Une sculpture de Papa Wemba trône sur le pilier d'un mûr de sa maison d'enfance, rue Kanda Kanda. RFI/ Habibou Bangré

Ici, pas de police, ni de gardien. Dans la cour familiale, à nouveau la silhouette de Papa Wemba, et puis la légende « Nkolo histoire » – titre d’un de ses morceaux que l’on pourrait traduire par « l’initiateur de l’histoire ». Sous une tente blanche, une quinzaine de proches sont assis, écrasés par la chaleur.

« C’est ici qu’on a fait toute notre jeunesse », se souvient Stanis Utshudi, cousin du disparu. Et de rappeler sa générosité. « On ne juge pas quelqu’un par son apparence. Quand on le voyait, on disait : c’est un monsieur fermé, trop dur… Non, non, non ! Il était très, très simple ! Il approchait tout le monde. Même un clochard, il mangeait avec, parce que lui disait que tout le monde est important dans la vie. Qu’il ne faut jamais négliger quelqu’un ».

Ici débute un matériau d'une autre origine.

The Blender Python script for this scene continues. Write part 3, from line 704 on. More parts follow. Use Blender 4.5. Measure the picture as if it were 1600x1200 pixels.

Le long de Kanda-Kanda, des jeunes se concertent. Car si comme la majorité des Congolais ils n’ont pas grand-chose en poche, ils veulent rendre hommage à tout prix. « Il est notre roi ! », s'exclame Blaise. A Macampagne, on songe à des concerts et défilés de mode afin d’honorer à la fois le « roi de la rumba » et le « prince de la Sape ». « On ne veut pas qu’après l’enterrement ce soit comme si un baobab n’était pas tombé », explique Owen.